[DATASET CONTENT start]

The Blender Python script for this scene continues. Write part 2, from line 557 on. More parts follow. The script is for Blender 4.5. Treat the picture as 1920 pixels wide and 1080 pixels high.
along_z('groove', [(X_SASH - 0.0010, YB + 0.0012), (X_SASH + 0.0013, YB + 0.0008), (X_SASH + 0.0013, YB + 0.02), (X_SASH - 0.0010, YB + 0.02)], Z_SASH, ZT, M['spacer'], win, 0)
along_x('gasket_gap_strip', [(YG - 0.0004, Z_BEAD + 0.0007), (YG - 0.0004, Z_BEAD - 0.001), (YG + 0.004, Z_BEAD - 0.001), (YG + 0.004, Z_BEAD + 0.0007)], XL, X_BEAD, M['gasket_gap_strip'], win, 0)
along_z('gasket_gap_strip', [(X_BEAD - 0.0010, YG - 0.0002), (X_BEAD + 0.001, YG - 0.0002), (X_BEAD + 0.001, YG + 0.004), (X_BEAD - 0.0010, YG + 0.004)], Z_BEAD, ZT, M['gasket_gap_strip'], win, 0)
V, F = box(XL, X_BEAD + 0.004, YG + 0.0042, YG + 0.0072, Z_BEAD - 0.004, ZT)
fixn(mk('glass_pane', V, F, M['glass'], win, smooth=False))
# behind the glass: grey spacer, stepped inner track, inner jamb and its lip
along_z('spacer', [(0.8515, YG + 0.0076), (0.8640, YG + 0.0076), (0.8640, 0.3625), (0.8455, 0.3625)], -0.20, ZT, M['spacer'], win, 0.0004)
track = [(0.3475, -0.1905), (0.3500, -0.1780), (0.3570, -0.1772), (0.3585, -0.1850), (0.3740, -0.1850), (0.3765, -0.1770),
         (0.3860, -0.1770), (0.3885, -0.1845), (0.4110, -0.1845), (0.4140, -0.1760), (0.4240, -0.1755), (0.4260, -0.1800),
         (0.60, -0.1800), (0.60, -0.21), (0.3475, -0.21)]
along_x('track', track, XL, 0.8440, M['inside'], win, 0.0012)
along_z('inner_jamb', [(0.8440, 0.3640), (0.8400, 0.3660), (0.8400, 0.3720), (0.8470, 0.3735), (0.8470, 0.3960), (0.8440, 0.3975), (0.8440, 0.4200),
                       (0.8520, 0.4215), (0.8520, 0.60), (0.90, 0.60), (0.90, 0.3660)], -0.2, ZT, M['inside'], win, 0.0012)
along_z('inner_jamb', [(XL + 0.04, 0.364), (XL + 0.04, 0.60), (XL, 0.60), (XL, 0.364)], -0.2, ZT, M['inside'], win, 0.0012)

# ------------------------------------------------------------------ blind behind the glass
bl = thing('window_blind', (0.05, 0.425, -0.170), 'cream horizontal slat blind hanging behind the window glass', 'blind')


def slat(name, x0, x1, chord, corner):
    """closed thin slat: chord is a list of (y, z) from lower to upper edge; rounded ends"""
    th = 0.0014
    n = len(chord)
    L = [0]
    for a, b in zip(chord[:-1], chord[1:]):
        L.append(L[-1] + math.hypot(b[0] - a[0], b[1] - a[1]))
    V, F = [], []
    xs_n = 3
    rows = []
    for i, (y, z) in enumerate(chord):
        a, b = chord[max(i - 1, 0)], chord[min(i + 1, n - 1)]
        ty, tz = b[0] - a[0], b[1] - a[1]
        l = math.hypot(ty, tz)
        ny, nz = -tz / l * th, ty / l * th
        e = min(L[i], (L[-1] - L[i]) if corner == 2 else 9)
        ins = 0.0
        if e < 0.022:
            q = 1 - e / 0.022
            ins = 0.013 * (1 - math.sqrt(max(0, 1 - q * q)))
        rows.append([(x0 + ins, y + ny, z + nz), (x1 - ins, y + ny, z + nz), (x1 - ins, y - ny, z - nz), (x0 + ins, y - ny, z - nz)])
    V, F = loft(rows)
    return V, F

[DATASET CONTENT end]

-- WHAT IS NEEDED --
Make a list of all lines in the data that contain "from".

-- SOLUTION FOR THIS TASK --
The Blender Python script for this scene continues. Write part 2, from line 557 on. More parts follow. The script is for Blender 4.5. Treat the picture as 1920 pixels wide and 1080 pixels high.
    """closed thin slat: chord is a list of (y, z) from lower to upper edge; rounded ends"""